1991 ITV franchise auctions
The 1991 ITV franchise auctions were a mechanism created by the British government to award licences to broadcast on Channel 3, the commercial television network commonly known as ITV. They were a significant and highly controversial episode in the transition from a broadcasting duopoly of ITV and the BBC to a competitive, deregulated market.
The award and periodic review of regional and national ITV licences had originally been based on the regulator's assessment of an applicant's merit. By the late 1980s, however, the Thatcher government was dissatisfied with the ITV companies, regarding them as inefficient monopolists in the commercial TV market. As part of a wider deregulation effort in the Broadcasting Act 1990, the government decided to award the ITV franchises through a hybrid blind auction with safeguards to protect quality and financial sustainability. The intention was to bring new, leaner companies into ITV and reduce the monopoly profits of the existing licence-holders. The mechanism was widely criticised for taking money out of programming and encouraging speculative bidding.
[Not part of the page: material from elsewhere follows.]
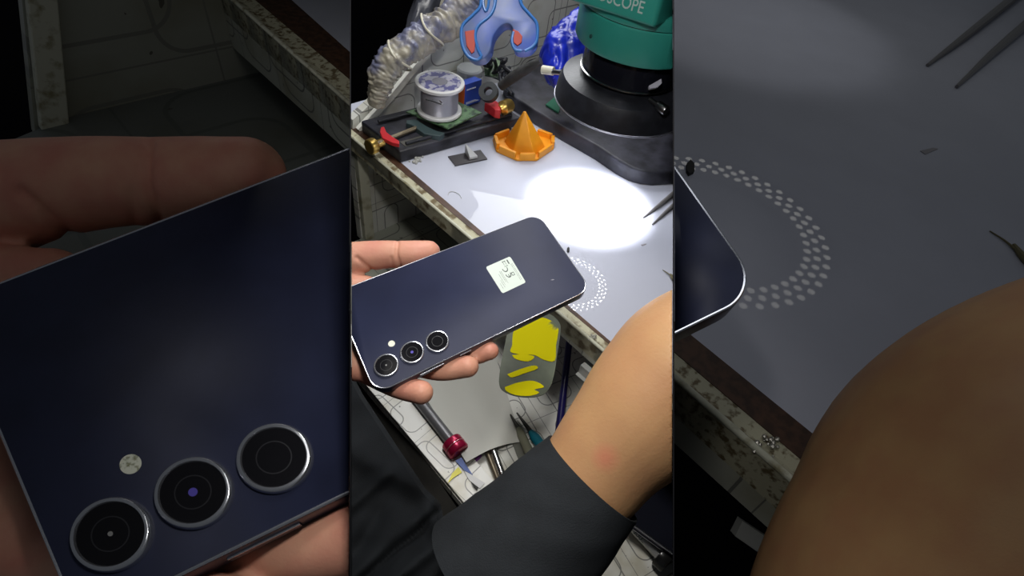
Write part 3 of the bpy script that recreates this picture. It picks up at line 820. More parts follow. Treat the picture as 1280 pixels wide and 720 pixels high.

The auctions produced almost a year of uncertainty and conjecture. There were high-profile outside bids from Richard Branson, Phil Redmond, the Walt Disney Company and others. Forty applicants bid for the sixteen franchises, which were awarded in October 1991. Four incumbent companies lost their licences, including Thames Television, the largest ITV franchiser, and TV-am, the world's most profitable TV station at the time. The results led to commentary about the relationship between politics and the TV industry and the likelihood of a decline in programme standards. After the licences came into effect in 1993, some ITV companies struggled financially and the network as a whole came under increased competition, contributing to a wave of mergers and the establishment of ITV plc in 2004.